I got into exalted mostly because borgstromancy is awesome, and i was stick of constantly having to fight people over the crunch/fluff divide in D&D.
Also, I was promised the exalted was a setting where it was understood that the players are larger than life characters with superpowers and there would be none of this "muh realism" nonsense.
1. What would you say Exalted's essential features are?
2. What about Exalted would describe as most interesting and evocative?
3. What would you call Exalted's worst features?
1.
A. PCs are explicitly superpowered-demigods. High Power/High Magic/High Fantasy. Kick silly notions like physics to the curb and run on rule of cool. If it;s impossible, that just means you need to roll 5 extra successes.
B. Deliberate invocation of Ancient Myth and Legend, rather than tolkien-esque fantasy, as the inspiration, as well as deliberate use of non-western folklore and aesthetics. It may be painted over with magitech, animistic spiritualism, and Wuxia, but at heart, Exalted evokes the "Mythic Age of Heroes." The prototypes for Exalts are Achilles, Guan Yu, and Gilgamesh, rather than the 13th century french style King Arthur of Le Morte D'Arthur. Exalted is Bronze/Heroic age, not Middle Ages. And it's aesthetics draw as much on Imperial China as it does the Mediterranean.
C. Animism. I feel that people over focus on the Wuxia. The animism is really much more focal for me. 2e devoted more than a page to the mechanics of prayer, and symbolism, sympathetic associations, and spiritual hierarchies are all played pretty straight. See Borgstromancy. Exalted is a game where Tarot and the I Ching are things you can bring to the table and integrate and not feel out of place.
D. The ability to go beyond the personal scale and work on the geopolitical scale. Bureaucracy should be as if not more powerful vis-a-vis martial abilities. This was promised but not delivered on. not even in 3e, judging from the leak. Fans have adhoc'ed this pretty well, and there is a very weak system from Masters of Jade you can use.
2.
A. Cyclical history with constant repetitions of the same mistakes and disasters, for the very believable reasons of "people are people and thus have differences of priority, desire, and interpretation behind their differences of opinion" and "People tend to patch over problems rather than actually fix them at their source"
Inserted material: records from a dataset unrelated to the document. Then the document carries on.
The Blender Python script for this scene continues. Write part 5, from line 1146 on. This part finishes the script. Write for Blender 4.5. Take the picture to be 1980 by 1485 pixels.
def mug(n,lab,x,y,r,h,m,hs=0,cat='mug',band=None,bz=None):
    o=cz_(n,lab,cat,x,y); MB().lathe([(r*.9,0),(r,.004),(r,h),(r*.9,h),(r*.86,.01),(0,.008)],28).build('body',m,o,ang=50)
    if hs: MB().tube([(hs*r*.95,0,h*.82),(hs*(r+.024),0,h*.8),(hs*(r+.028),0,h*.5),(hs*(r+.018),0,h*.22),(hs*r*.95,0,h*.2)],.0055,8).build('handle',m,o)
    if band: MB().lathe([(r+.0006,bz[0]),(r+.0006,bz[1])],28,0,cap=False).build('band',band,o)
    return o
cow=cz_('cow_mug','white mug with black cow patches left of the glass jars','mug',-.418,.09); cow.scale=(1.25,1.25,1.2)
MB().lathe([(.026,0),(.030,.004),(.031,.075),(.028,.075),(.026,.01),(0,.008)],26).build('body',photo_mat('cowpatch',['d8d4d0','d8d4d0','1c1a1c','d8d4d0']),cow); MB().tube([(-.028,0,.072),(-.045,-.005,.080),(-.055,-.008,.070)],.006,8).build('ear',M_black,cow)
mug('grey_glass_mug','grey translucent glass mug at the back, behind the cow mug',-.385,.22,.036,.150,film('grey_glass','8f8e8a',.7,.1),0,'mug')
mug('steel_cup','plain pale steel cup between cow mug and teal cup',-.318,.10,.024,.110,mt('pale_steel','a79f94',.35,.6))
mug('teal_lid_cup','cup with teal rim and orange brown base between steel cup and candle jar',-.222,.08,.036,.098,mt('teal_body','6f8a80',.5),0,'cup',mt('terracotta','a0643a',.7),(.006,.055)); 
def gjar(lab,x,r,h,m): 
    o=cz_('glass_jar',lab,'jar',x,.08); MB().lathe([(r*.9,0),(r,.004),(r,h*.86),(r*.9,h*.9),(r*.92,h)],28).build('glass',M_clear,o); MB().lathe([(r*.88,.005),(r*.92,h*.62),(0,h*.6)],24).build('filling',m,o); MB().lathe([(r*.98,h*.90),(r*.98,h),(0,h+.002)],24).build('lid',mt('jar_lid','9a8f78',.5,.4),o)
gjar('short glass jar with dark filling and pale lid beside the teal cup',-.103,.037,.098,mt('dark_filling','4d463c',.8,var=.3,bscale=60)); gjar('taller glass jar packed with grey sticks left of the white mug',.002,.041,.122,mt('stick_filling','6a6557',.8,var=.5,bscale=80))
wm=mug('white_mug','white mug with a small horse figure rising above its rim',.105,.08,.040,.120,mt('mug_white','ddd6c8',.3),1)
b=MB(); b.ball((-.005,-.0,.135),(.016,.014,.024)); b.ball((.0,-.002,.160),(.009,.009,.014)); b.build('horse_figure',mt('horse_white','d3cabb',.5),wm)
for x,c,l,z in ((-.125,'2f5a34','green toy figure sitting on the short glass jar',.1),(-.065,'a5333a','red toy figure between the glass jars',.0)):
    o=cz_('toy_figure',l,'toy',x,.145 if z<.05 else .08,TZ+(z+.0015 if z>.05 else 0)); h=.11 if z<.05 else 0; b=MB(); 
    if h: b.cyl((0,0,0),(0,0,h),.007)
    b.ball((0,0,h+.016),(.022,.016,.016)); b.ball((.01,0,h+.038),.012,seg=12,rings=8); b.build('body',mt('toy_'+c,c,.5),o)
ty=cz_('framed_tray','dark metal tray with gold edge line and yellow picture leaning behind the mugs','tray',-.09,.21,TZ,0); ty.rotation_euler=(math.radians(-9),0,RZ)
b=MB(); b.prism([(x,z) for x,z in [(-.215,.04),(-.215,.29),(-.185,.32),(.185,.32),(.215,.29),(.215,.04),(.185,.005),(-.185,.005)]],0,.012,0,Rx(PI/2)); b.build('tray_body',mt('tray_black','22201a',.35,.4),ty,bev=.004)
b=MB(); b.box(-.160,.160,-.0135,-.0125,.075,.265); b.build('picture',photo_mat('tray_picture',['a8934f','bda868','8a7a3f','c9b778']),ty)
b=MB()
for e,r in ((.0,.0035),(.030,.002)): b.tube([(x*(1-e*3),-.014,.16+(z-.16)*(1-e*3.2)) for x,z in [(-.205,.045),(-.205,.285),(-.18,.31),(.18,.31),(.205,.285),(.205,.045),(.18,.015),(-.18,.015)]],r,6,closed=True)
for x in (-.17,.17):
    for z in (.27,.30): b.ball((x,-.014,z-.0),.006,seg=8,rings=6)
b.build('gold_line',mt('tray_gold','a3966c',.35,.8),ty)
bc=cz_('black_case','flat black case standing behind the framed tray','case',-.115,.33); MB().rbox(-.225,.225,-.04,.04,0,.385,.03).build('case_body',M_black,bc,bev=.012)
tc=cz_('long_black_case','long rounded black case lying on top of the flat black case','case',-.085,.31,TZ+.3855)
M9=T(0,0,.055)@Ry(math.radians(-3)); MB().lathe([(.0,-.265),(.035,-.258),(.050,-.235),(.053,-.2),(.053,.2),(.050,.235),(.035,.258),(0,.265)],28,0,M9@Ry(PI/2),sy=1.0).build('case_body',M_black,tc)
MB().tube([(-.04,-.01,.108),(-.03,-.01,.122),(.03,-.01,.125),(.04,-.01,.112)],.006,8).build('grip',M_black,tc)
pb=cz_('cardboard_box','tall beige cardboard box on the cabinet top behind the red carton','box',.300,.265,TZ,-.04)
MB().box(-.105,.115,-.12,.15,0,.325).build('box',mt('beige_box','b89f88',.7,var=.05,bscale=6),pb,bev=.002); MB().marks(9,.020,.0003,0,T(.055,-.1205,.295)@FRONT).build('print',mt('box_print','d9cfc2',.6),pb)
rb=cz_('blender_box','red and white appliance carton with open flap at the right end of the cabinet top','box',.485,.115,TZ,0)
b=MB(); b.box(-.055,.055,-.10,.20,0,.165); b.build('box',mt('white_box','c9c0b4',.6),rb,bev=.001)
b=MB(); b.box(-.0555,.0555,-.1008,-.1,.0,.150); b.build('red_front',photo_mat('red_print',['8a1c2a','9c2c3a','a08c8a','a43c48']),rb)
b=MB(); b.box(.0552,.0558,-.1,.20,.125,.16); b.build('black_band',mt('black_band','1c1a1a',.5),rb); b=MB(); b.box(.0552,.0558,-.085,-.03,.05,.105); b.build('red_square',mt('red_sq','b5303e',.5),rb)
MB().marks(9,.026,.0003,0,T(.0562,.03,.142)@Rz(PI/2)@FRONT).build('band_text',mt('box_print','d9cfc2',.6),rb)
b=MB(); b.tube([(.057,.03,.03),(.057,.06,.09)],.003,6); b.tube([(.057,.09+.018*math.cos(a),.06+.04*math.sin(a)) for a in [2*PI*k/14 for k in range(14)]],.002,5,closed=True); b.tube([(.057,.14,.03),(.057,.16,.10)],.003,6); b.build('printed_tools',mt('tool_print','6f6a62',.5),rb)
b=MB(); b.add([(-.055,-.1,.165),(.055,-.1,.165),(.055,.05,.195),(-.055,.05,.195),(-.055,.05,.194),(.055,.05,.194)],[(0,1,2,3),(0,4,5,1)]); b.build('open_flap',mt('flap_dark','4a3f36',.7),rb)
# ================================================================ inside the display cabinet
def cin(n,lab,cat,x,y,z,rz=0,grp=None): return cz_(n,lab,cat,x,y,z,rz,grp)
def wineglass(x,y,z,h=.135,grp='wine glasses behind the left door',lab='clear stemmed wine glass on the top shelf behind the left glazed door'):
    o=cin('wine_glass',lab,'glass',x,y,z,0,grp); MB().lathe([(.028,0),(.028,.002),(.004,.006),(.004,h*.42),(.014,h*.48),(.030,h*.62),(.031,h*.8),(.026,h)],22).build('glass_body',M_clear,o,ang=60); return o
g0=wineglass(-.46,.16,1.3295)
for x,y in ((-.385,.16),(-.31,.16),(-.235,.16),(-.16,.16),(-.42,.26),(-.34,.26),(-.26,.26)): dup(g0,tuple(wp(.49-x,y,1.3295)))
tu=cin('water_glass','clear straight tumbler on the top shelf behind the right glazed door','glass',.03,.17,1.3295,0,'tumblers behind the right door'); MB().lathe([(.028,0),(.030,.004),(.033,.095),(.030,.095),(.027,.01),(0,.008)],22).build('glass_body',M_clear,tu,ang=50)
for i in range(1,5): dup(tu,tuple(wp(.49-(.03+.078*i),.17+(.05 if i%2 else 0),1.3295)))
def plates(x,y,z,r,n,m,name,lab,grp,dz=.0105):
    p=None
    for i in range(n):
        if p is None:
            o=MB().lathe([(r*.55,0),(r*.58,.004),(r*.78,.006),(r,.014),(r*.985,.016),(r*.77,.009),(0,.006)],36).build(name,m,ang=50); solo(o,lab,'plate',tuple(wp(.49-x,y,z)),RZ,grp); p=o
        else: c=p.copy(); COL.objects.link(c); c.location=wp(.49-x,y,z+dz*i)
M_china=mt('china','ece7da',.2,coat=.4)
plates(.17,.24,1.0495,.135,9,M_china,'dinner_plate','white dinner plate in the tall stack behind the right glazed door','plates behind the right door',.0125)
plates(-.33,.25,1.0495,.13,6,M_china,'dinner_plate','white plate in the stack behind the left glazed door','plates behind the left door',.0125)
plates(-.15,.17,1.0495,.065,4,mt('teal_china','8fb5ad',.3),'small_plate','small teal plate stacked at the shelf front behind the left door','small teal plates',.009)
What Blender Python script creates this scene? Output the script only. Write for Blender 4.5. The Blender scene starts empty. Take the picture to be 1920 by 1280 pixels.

B. Borgstromancy. This is Integration of fluff and mechanics. Exalts have discrete bits of magic called charms and these are actual thing that exist in the setting. Your motes are actual measurable, science-able quanta of spiritual power. There are no "blinded, 2 rounds, and a BS explanation for the effect that sounds lame to anyone who's ever tried that in RL," or "This spell would break the economy in half and yet mysteriously no one in this setting recognizes it and only uses the spell to kill orcs." Sadly, 3e is throwing this aspect out - charms are no longer actual things that exists and are known in character.
C. A consistent theme of "Actions have consequences," usually of the "fuixing problems by creating more problems" sort. Tied to a inherent setting conceit that this is very much a greek tragedy crapsack world half empty, not because it has to be that way but because of the choices of your character and her predecessors.
3.
A. Being made by White Wolf (and their successors), and their asinine idea of "maturity."
B. Lack of Chapter Headings, Indexes, Glossaries, and other things. Also a feature of WW.
C. Certain parts of the fanbase's embracing of the "maturity" and their tendency to be arrogant pricks as a result. So much 7edgy12me.